### WHAT YOU HAVE TO DO
Quote the whole listing word for word. Do not include the pictures.

***

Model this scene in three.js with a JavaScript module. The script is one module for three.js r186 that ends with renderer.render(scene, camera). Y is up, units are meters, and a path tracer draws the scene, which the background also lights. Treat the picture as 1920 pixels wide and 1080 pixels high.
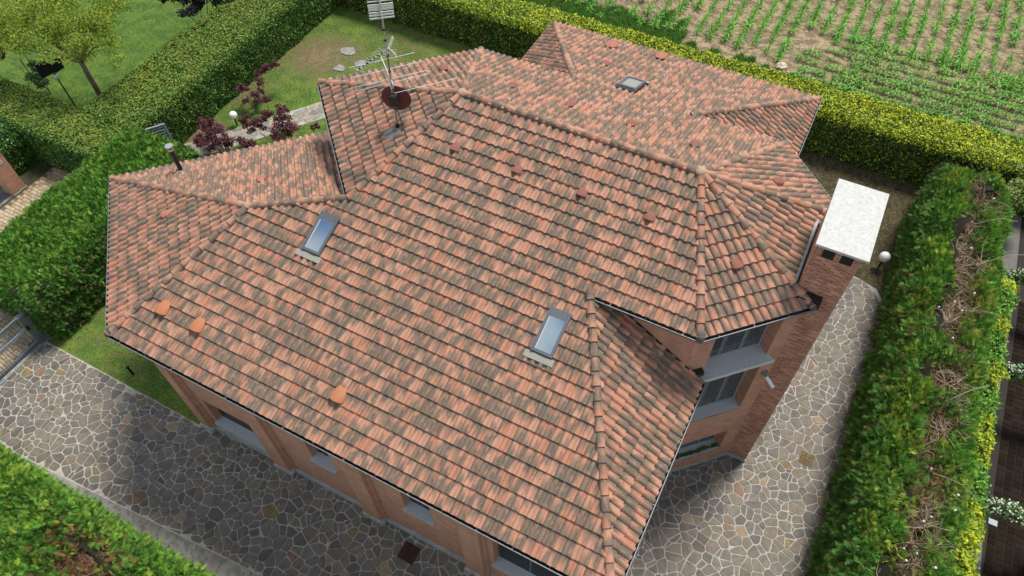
import * as THREE from 'three';
import { mergeGeometries } from 'three/addons/utils/BufferGeometryUtils.js';
import { createNoise2D, createNoise3D } from 'simplex-noise';

// ---------------------------------------------------------------- camera, sky, sun, exposure
// plan coordinates: X along the main ridge (to the right), Y away from the viewer, Z up; three: (X, Z, -Y)
const V = (X, Y, Z) => new THREE.Vector3(X, Z, -Y);
const scene = new THREE.Scene();
const FOCAL = 1370.2;
const camera = new THREE.PerspectiveCamera(2 * Math.atan(540 / FOCAL) * 180 / Math.PI, 16 / 9, 0.5, 400);
{
  const yaw = THREE.MathUtils.degToRad(-28.544), pit = THREE.MathUtils.degToRad(53.208), rol = THREE.MathUtils.degToRad(-1.248);
  const fx = Math.sin(yaw), fy = Math.cos(yaw);
  const F = V(fx * Math.cos(pit), fy * Math.cos(pit), -Math.sin(pit)), R = V(fy, -fx, 0), D = F.clone().cross(R);
  camera.position.copy(V(8.945, -13.817, 23.467));
  camera.up.copy(R.clone().multiplyScalar(Math.sin(rol)).add(D.clone().multiplyScalar(Math.cos(rol))).negate());
  camera.lookAt(camera.position.clone().add(F));
}
const renderer = new THREE.WebGLRenderer({ antialias: true });
renderer.setSize(1024, 576);
renderer.toneMapping = THREE.LinearToneMapping;
renderer.toneMappingExposure = 1.05;
renderer.shadowMap.enabled = true;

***

### COMPLETE ANSWER
Model this scene in three.js with a JavaScript module. The script is one module for three.js r186 that ends with renderer.render(scene, camera). Y is up, units are meters, and a path tracer draws the scene, which the background also lights. Treat the picture as 1920 pixels wide and 1080 pixels high.
import * as THREE from 'three';
import { mergeGeometries } from 'three/addons/utils/BufferGeometryUtils.js';
import { createNoise2D, createNoise3D } from 'simplex-noise';

// ---------------------------------------------------------------- camera, sky, sun, exposure
// plan coordinates: X along the main ridge (to the right), Y away from the viewer, Z up; three: (X, Z, -Y)
const V = (X, Y, Z) => new THREE.Vector3(X, Z, -Y);
const scene = new THREE.Scene();
const FOCAL = 1370.2;
const camera = new THREE.PerspectiveCamera(2 * Math.atan(540 / FOCAL) * 180 / Math.PI, 16 / 9, 0.5, 400);
{
  const yaw = THREE.MathUtils.degToRad(-28.544), pit = THREE.MathUtils.degToRad(53.208), rol = THREE.MathUtils.degToRad(-1.248);
  const fx = Math.sin(yaw), fy = Math.cos(yaw);
  const F = V(fx * Math.cos(pit), fy * Math.cos(pit), -Math.sin(pit)), R = V(fy, -fx, 0), D = F.clone().cross(R);
  camera.position.copy(V(8.945, -13.817, 23.467));
  camera.up.copy(R.clone().multiplyScalar(Math.sin(rol)).add(D.clone().multiplyScalar(Math.cos(rol))).negate());
  camera.lookAt(camera.position.clone().add(F));
}
const renderer = new THREE.WebGLRenderer({ antialias: true });
renderer.setSize(1024, 576);
renderer.toneMapping = THREE.LinearToneMapping;
renderer.toneMappingExposure = 1.05;
renderer.shadowMap.enabled = true;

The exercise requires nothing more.